Given task: Reproduce all the entries exactly.

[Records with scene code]
+++

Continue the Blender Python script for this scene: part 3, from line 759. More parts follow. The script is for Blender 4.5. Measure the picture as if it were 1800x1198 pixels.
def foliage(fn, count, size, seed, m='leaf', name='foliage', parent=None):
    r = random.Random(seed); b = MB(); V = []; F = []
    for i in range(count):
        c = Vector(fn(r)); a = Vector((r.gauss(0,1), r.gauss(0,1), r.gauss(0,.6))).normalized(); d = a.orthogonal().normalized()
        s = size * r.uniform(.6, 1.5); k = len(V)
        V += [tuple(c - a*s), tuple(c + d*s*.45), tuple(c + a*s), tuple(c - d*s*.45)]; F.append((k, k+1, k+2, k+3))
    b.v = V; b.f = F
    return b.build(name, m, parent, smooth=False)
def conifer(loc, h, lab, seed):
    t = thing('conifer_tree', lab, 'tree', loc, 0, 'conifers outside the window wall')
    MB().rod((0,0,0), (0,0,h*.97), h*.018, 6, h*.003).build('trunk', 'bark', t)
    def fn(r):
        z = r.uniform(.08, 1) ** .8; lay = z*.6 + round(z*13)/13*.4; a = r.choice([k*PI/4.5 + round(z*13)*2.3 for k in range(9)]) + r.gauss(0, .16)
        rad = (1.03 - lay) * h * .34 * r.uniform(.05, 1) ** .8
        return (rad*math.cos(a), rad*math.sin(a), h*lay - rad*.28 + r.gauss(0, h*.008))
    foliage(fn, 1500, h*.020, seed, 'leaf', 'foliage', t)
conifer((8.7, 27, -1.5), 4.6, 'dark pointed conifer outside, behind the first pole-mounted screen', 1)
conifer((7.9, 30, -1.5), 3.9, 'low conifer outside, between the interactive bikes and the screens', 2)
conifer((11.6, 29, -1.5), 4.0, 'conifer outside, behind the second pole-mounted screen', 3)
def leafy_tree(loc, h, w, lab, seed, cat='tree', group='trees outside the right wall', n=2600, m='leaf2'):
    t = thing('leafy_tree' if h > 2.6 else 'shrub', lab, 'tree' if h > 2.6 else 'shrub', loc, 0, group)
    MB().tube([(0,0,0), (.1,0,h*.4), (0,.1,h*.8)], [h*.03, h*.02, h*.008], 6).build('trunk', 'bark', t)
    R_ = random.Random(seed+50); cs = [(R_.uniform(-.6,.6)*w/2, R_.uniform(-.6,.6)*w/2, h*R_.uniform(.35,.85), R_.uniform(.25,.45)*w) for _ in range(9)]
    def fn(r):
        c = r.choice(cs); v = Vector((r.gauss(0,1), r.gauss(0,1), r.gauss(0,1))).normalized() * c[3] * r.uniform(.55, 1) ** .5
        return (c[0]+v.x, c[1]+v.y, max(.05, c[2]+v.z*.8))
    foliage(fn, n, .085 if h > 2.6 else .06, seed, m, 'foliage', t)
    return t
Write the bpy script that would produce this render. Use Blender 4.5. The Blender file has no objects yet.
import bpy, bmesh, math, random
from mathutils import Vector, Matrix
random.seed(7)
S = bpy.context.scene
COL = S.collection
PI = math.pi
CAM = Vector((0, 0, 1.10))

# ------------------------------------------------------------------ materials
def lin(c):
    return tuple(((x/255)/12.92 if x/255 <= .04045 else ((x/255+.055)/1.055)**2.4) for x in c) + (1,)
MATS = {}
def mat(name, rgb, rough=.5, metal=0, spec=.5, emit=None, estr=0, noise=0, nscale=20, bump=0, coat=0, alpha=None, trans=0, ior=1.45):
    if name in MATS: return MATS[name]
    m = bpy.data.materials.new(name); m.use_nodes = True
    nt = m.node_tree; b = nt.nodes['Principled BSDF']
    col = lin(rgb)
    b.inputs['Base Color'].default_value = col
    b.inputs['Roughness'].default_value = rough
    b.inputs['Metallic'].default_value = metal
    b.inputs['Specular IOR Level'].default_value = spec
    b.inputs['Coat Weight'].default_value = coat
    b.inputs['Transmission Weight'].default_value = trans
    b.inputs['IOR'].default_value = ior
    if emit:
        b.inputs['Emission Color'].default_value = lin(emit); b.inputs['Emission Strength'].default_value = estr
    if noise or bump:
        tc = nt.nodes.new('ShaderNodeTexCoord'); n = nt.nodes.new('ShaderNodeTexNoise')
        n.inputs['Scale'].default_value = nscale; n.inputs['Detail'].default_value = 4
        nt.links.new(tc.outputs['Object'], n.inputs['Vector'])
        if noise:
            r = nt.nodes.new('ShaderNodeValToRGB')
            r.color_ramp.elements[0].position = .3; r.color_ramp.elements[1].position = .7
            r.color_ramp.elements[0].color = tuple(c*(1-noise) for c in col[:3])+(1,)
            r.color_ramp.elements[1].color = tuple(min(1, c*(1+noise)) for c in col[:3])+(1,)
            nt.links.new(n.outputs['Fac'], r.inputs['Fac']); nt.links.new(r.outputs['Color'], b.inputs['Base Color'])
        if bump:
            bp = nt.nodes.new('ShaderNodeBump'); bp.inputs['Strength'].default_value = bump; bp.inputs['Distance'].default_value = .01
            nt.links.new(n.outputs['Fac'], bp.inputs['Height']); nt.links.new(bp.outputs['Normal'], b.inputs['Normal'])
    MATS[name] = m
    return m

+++

Final result:
Continue the Blender Python script for this scene: part 3, from line 759. More parts follow. The script is for Blender 4.5. Measure the picture as if it were 1800x1198 pixels.
def foliage(fn, count, size, seed, m='leaf', name='foliage', parent=None):
    r = random.Random(seed); b = MB(); V = []; F = []
    for i in range(count):
        c = Vector(fn(r)); a = Vector((r.gauss(0,1), r.gauss(0,1), r.gauss(0,.6))).normalized(); d = a.orthogonal().normalized()
        s = size * r.uniform(.6, 1.5); k = len(V)
        V += [tuple(c - a*s), tuple(c + d*s*.45), tuple(c + a*s), tuple(c - d*s*.45)]; F.append((k, k+1, k+2, k+3))
    b.v = V; b.f = F
    return b.build(name, m, parent, smooth=False)
def conifer(loc, h, lab, seed):
    t = thing('conifer_tree', lab, 'tree', loc, 0, 'conifers outside the window wall')
    MB().rod((0,0,0), (0,0,h*.97), h*.018, 6, h*.003).build('trunk', 'bark', t)
    def fn(r):
        z = r.uniform(.08, 1) ** .8; lay = z*.6 + round(z*13)/13*.4; a = r.choice([k*PI/4.5 + round(z*13)*2.3 for k in range(9)]) + r.gauss(0, .16)
        rad = (1.03 - lay) * h * .34 * r.uniform(.05, 1) ** .8
        return (rad*math.cos(a), rad*math.sin(a), h*lay - rad*.28 + r.gauss(0, h*.008))
    foliage(fn, 1500, h*.020, seed, 'leaf', 'foliage', t)
conifer((8.7, 27, -1.5), 4.6, 'dark pointed conifer outside, behind the first pole-mounted screen', 1)
conifer((7.9, 30, -1.5), 3.9, 'low conifer outside, between the interactive bikes and the screens', 2)
conifer((11.6, 29, -1.5), 4.0, 'conifer outside, behind the second pole-mounted screen', 3)
def leafy_tree(loc, h, w, lab, seed, cat='tree', group='trees outside the right wall', n=2600, m='leaf2'):
    t = thing('leafy_tree' if h > 2.6 else 'shrub', lab, 'tree' if h > 2.6 else 'shrub', loc, 0, group)
    MB().tube([(0,0,0), (.1,0,h*.4), (0,.1,h*.8)], [h*.03, h*.02, h*.008], 6).build('trunk', 'bark', t)
    R_ = random.Random(seed+50); cs = [(R_.uniform(-.6,.6)*w/2, R_.uniform(-.6,.6)*w/2, h*R_.uniform(.35,.85), R_.uniform(.25,.45)*w) for _ in range(9)]
    def fn(r):
        c = r.choice(cs); v = Vector((r.gauss(0,1), r.gauss(0,1), r.gauss(0,1))).normalized() * c[3] * r.uniform(.55, 1) ** .5
        return (c[0]+v.x, c[1]+v.y, max(.05, c[2]+v.z*.8))
    foliage(fn, n, .085 if h > 2.6 else .06, seed, m, 'foliage', t)
    return t
Write the bpy script that would produce this render. Use Blender 4.5. The Blender file has no objects yet.
import bpy, bmesh, math, random
from mathutils import Vector, Matrix
random.seed(7)
S = bpy.context.scene
COL = S.collection
PI = math.pi
CAM = Vector((0, 0, 1.10))

# ------------------------------------------------------------------ materials
def lin(c):
    return tuple(((x/255)/12.92 if x/255 <= .04045 else ((x/255+.055)/1.055)**2.4) for x in c) + (1,)
MATS = {}
def mat(name, rgb, rough=.5, metal=0, spec=.5, emit=None, estr=0, noise=0, nscale=20, bump=0, coat=0, alpha=None, trans=0, ior=1.45):
    if name in MATS: return MATS[name]
    m = bpy.data.materials.new(name); m.use_nodes = True
    nt = m.node_tree; b = nt.nodes['Principled BSDF']
    col = lin(rgb)
    b.inputs['Base Color'].default_value = col
    b.inputs['Roughness'].default_value = rough
    b.inputs['Metallic'].default_value = metal
    b.inputs['Specular IOR Level'].default_value = spec
    b.inputs['Coat Weight'].default_value = coat
    b.inputs['Transmission Weight'].default_value = trans
    b.inputs['IOR'].default_value = ior
    if emit:
        b.inputs['Emission Color'].default_value = lin(emit); b.inputs['Emission Strength'].default_value = estr
    if noise or bump:
        tc = nt.nodes.new('ShaderNodeTexCoord'); n = nt.nodes.new('ShaderNodeTexNoise')
        n.inputs['Scale'].default_value = nscale; n.inputs['Detail'].default_value = 4
        nt.links.new(tc.outputs['Object'], n.inputs['Vector'])
        if noise:
            r = nt.nodes.new('ShaderNodeValToRGB')
            r.color_ramp.elements[0].position = .3; r.color_ramp.elements[1].position = .7
            r.color_ramp.elements[0].color = tuple(c*(1-noise) for c in col[:3])+(1,)
            r.color_ramp.elements[1].color = tuple(min(1, c*(1+noise)) for c in col[:3])+(1,)
            nt.links.new(n.outputs['Fac'], r.inputs['Fac']); nt.links.new(r.outputs['Color'], b.inputs['Base Color'])
        if bump:
            bp = nt.nodes.new('ShaderNodeBump'); bp.inputs['Strength'].default_value = bump; bp.inputs['Distance'].default_value = .01
            nt.links.new(n.outputs['Fac'], bp.inputs['Height']); nt.links.new(bp.outputs['Normal'], b.inputs['Normal'])
    MATS[name] = m
    return m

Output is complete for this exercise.